By IANS/RIA Novosti,
Tehran: An Iranian government spokesman has dismissed a media report that claimed President Mahmoud Ahmadinejad could face 74 lashes for breaking the country’s election rules.
A British daily reported that Iran’s Guardian Council, a constitutional watchdog run by senior clerics, would seek possible charges against the president, after he accompanied his chief of staff Esfandiar Rahim Mashaei when Mashaei registered as a candidate for Iran’s June 14 presidential election.
The Council claims that by doing so, Ahmadinejad tried to promote his protégé Mashaei as his successor. Iran’s constitution bans the incumbent president from supporting a successor.
Footage of the two men together during Mashaei’s registration was broadcast by Iranian state television. If convicted, Ahmadinejad could face 74 lashes or six months behind bars, the British daily said.
However, according to the official IRNA news agency, spokesman Gholam-Hossein Elham said the president did not break election rules as he attended the registration of candidates as an individual and not as the country’s leader.
Elham also claimed that according to the law, the election campaign in Iran only officially starts after candidates are approved by the Guardian Council.

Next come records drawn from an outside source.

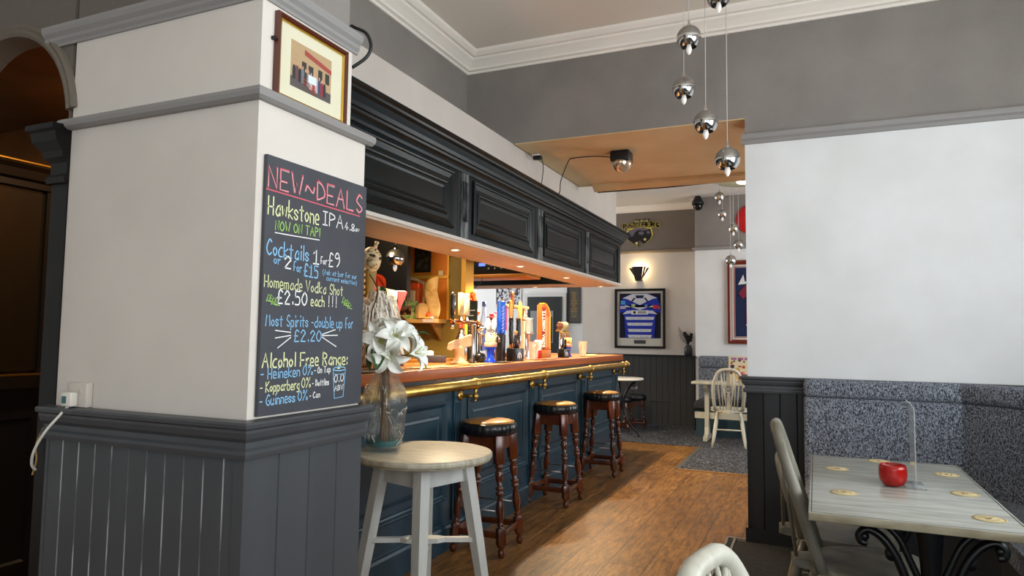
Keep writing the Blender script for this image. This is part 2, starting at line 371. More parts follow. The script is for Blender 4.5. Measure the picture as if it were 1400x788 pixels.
# side and back walls with windows (out of frame)
def wall_windows(name, mtx, L0, L1, z1, wins, mtl, wn):
    m = MB(); wins = sorted(wins); x = L0
    for a, b2, z0, zt in wins:
        m.box((x, -.2, 0), (a, 0, z1), mtx); m.box((a, -.2, 0), (b2, 0, z0), mtx); m.box((a, -.2, zt), (b2, 0, z1), mtx); x = b2
    m.box((x, -.2, 0), (L1, 0, z1), mtx); struct(name, m, mtl)
    for i, (a, b2, z0, zt) in enumerate(wins):
        w = MB()
        for q in (a, (a+b2)/2-.03, b2-.06): w.box((q, -.14, z0), (q+.06, -.06, zt), mtx)
        for q in (z0, z0+(zt-z0)*.6, zt-.06): w.box((a, -.139, q), (b2, -.061, q+.06), mtx)
        struct('window_%d' % (wn+i), w, mg('#e8e8e4', .5))
wall_windows('wall_side', MX(((0, -1, 0, 2.0), (1, 0, 0, 0), (0, 0, 1, 0), (0, 0, 0, 1))), -2.8, 4.756, CZ, [(1.25, 3.45, 1.0, 2.7), (-1.5, .1, 1.0, 2.7)], white, 1)
wall_windows('wall_back', MX(((1, 0, 0, 0), (0, 1, 0, -2.6), (0, 0, 1, 0), (0, 0, 0, 1))), -4.6, 2.0, CZ, [(-.7, 1.5, .95, 2.65), (-3.4, -1.9, .95, 2.65)], white, 3)
m = MB(); m.box((-4.8, -2.8, 0), (-4.6, 3.2, CZ)); struct('wall_left_near', m, white)
m = MB(); m.box((-4.8, -2.8, CZ), (2.2, 4.9, CZ+.1)); struct('ceiling', m, ceilm)
# cornice along the grey wall and the beam (near room)
cprof = [(0, 3.385), (.012, 3.385), (.018, 3.40), (.04, 3.405), (.045, 3.42), (.075, 3.445), (.10, 3.462), (.105, 3.475), (.125, 3.478), (.15, 3.50), (.155, 3.52), (0, 3.52)]
m = MB(); m.sweep([(-2.52, 1.9), (-2.52, YW), (2.0, YW)], [(-a, b2) for a, b2 in cprof]); struct('trim_7', m, corn)
# grey wall above bar and slanted white bulkhead
m = MB(); m.box((-2.72, 1.9, 3.0), (-2.52, YW, CZ)); struct('wall_left_upper', m, grey)
m = MB()
m.prism([(-2.518, 3.04), (-2.11, 2.783), (-2.11, 2.45), (-2.24, 2.45), (-2.24, 2.70), (-2.60, 2.93), (-2.60, 3.04)], 2.895, MX(((1, 0, 0, 0), (0, 0, 1, 1.86), (0, 1, 0, 0), (0, 0, 0, 1))))
m.box((-2.24, YW-.001, 2.45), (-2.11, 6.385, 2.779)); m.box((-2.24, 6.385, 2.45), (-2.11, 7.757, 3.329)); struct('wall_bulkhead', m, bulkp)

# chimney-breast style pillar
m = MB(); m.box((-2.262, YC, 0), (XC, 1.965, 1.985)); m.box((-2.262, YC, 1.985), (XC, 1.877, 2.30))
struct('wall_pillar', m, whiteW)
m = MB(); m.box((-1.447, YC+.0305, 2.301), (-2.262, 1.86, CZ)); m.box((-1.447, YC+.001, 2.301), (-1.46, YC+.0305, CZ)); struct('wall_pillar_header', m, grey)
rail = [(0, 1.967), (-.014, 1.967), (-.026, 1.975), (-.03, 1.987), (-.026, 1.998), (-.012, 2.006), (0, 2.006)]
m = MB(); m.sweep([(-2.30, YC), (XC, YC), (XC, 1.99)], rail); struct('trim_8', m, greyM)
cap = [(0, 2.268), (-.006, 2.268), (-.008, 2.277), (-.015, 2.286), (-.016, 2.297), (-.026, 2.309), (-.030, 2.322), (-.030, 2.332), (0, 2.342)]
m = MB(); m.sweep([(-2.41, YC), (XC, YC), (XC, 1.90)], cap); struct('trim_9', m, greyM)
m = MB(); m.sweep([(-2.275, YC-.014), (XC+.014, YC-.014), (XC+.014, 1.975)], dprof); struct('trim_10', m, panelg)
m = MB(); m.tng((-2.27, YC-.014), (XC+.014, YC-.014), 0, .96, .0755, (0, -1), .006, .006, groove=1); m.tng((XC+.014, YC-.014), (XC+.014, 1.972), 0, .96, .13, (1, 0), .006, .006)
m.box((-2.275, YC-.016, 0), (-2.262, YC-.002, .96)); m.box((XC-.02, YC-.02, 0), (XC+.018, YC-.0141, .957)); struct('wall_pillar_panelling', m, [panelg, groove])
# arch in the dark passage to the left
m = MB(); AC = (-2.63, 2.0); AR = .345; n = 20
def quadXZ(m, pts, y0, y1):
    m.prism(pts, y1-y0, MX(((1, 0, 0, 0), (0, 0, 1, y0), (0, 1, 0, 0), (0, 0, 0, 1))))
for i in range(n):
    a0, a1 = pi*i/n, pi*(i+1)/n
    p0 = (AC[0]+AR*cos(a0), AC[1]+AR*sin(a0)); p1 = (AC[0]+AR*cos(a1), AC[1]+AR*sin(a1))
    quadXZ(m, [p0, (p0[0], 2.62), (p1[0], 2.62), p1], YC+.002, 1.54)
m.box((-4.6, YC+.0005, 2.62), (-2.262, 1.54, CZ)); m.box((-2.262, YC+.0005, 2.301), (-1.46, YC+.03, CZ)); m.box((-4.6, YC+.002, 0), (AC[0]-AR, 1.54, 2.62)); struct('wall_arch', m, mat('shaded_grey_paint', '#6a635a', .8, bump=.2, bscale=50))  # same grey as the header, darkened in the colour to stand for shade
m = MB()
arc = [(AC[0]+(AR)*cos(pi*i/28), AC[1]+(AR)*sin(pi*i/28)) for i in range(29)]
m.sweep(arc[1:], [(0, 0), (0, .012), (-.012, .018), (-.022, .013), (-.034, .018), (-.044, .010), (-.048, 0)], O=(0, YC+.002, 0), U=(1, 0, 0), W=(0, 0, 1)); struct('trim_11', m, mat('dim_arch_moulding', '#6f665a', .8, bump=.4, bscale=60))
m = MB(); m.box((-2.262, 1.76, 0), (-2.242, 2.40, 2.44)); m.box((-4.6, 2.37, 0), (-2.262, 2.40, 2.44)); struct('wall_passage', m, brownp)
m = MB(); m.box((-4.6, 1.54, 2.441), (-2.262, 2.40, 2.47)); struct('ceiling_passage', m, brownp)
# dark timber pilaster between arch and pillar
t = thing('timber_pilaster', 'black timber pilaster with moulded capital at the left edge of the pillar', 'pilaster', (-2.305, YC+.02, 0)); t['kind'] = 'structure'
m = MB(); m.box((-2.345, YC-.004, 0), (-2.263, 1.75, 1.80)); part('shaft', m, blackw, t, world=True)
m = MB(); m.sweep([(-2.345, 1.75), (-2.345, YC-.004), (-2.263, YC-.004)], [(0, 1.79), (-.012, 1.79), (-.014, 1.81), (-.004, 1.82), (-.004, 1.86), (-.02, 1.875), (-.024, 1.895), (-.045, 1.925), (-.05, 1.955), (-.06, 1.962), (-.06, 1.98), (0, 1.984)]); m.box((-2.345, YC-.004, 1.79), (-2.263, 1.75, 1.984)); part('capital', m, blackw, t, world=True)
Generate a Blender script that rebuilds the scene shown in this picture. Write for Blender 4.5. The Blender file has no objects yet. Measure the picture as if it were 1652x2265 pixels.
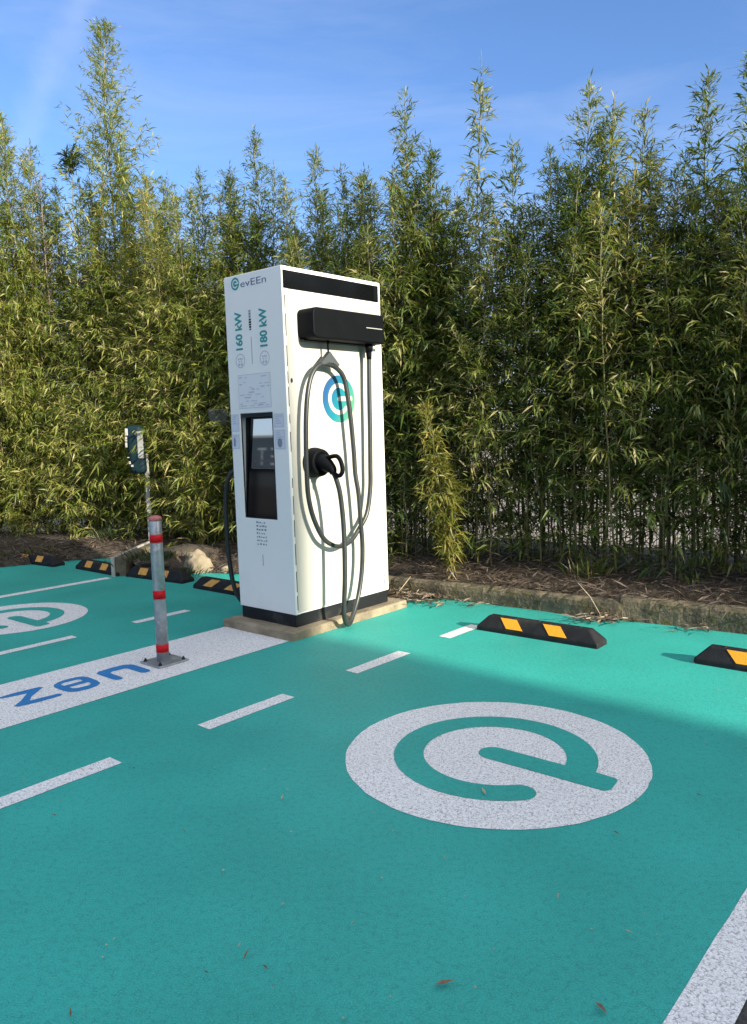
import bpy, bmesh, math, random
import numpy as np
from mathutils import Vector, Matrix, Euler
from mathutils.geometry import tessellate_polygon

SC = bpy.context.scene
COL = SC.collection
random.seed(7)

# ------------------------------------------------------------------ camera
CAMZ = 1.4
cam = bpy.data.cameras.new('camera')
cam.sensor_fit = 'VERTICAL'
cam.sensor_height = 36.0
cam.lens = 1713.8 * 36.0 / 2265.0
cam.clip_start = 0.05
cam.clip_end = 2000
co = bpy.data.objects.new('camera', cam)
COL.objects.link(co)
pitch, roll = math.radians(5.882), math.radians(-1.642)
fwd = Vector((0, math.cos(pitch), -math.sin(pitch)))
up0 = Vector((0, math.sin(pitch), math.cos(pitch)))
rt0 = Vector((1, 0, 0))
rt = rt0 * math.cos(roll) + up0 * math.sin(roll)
up = -rt0 * math.sin(roll) + up0 * math.cos(roll)
M = Matrix(((rt.x, up.x, -fwd.x, 0), (rt.y, up.y, -fwd.y, 0), (rt.z, up.z, -fwd.z, CAMZ), (0, 0, 0, 1)))
co.matrix_world = M
SC.camera = co

# ------------------------------------------------------------------ frame of the bays
YAW = math.radians(49.116)
KX, KY = -0.559, 5.292                      # front corner of the charging station
AX = (math.cos(YAW), math.sin(YAW))         # into the bay (towards the hedge)
NX = (math.sin(YAW), -math.cos(YAW))        # across the bays (to the right)


def W(a, n, z=0.0):
    return (KX + AX[0] * a + NX[0] * n, KY + AX[1] * a + NX[1] * n, z)


# ------------------------------------------------------------------ light
SUN_EL = math.radians(19.5)
SUN_DIR_A = -0.03                            # component of the sun's azimuth along the bay
sx, sy = NX[0] + AX[0] * SUN_DIR_A, NX[1] + AX[1] * SUN_DIR_A
sl = math.hypot(sx, sy)
sx, sy = sx / sl, sy / sl
sdir = Vector((sx * math.cos(SUN_EL), sy * math.cos(SUN_EL), math.sin(SUN_EL)))
sun = bpy.data.lights.new('sun', 'SUN')
sun.energy = 4.4
sun.angle = math.radians(0.6)
sun.color = (1.0, 0.91, 0.74)
so = bpy.data.objects.new('sun', sun)
COL.objects.link(so)
so.rotation_euler = (-sdir).to_track_quat('-Z', 'Y').to_euler()
so.location = (20, -20, 20)

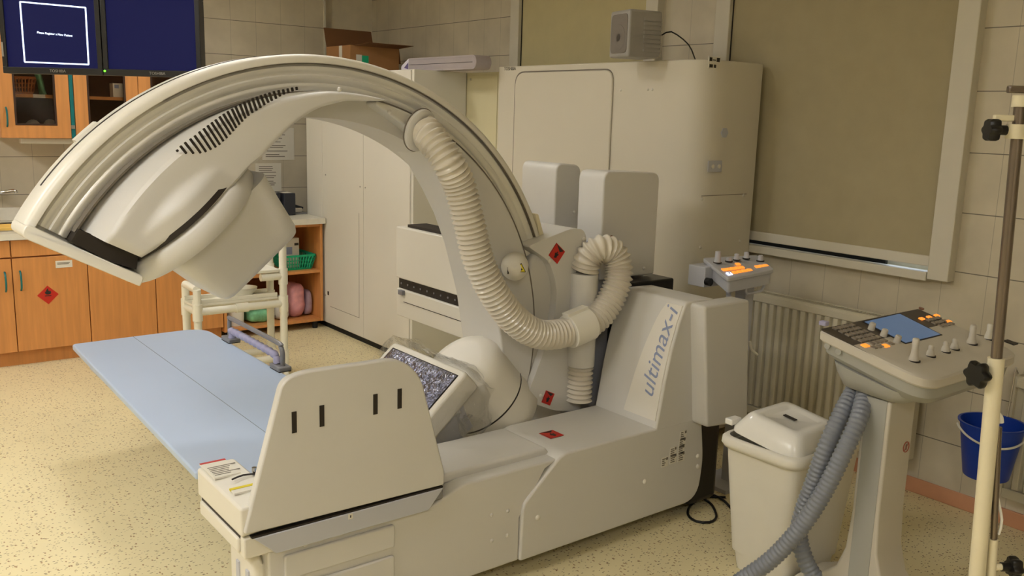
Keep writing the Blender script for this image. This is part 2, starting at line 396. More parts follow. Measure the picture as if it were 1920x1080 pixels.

A total of 686 candidates have registered for Iran’s forthcoming presidential election, the country’s Interior Minister Mustafa Mohammad-Najjar said.
Among them is former president Akbar Hashemi Rafsanjani, 78, a leading reformer.
The Guardian Council is expected to decide on the eligibility of candidates by May 23. The official election campaign will end June 12.
The Iranian president is elected for a four-year term in a national election.
Ahmadinejad is not running, as the constitution bars him from seeking a third term in office.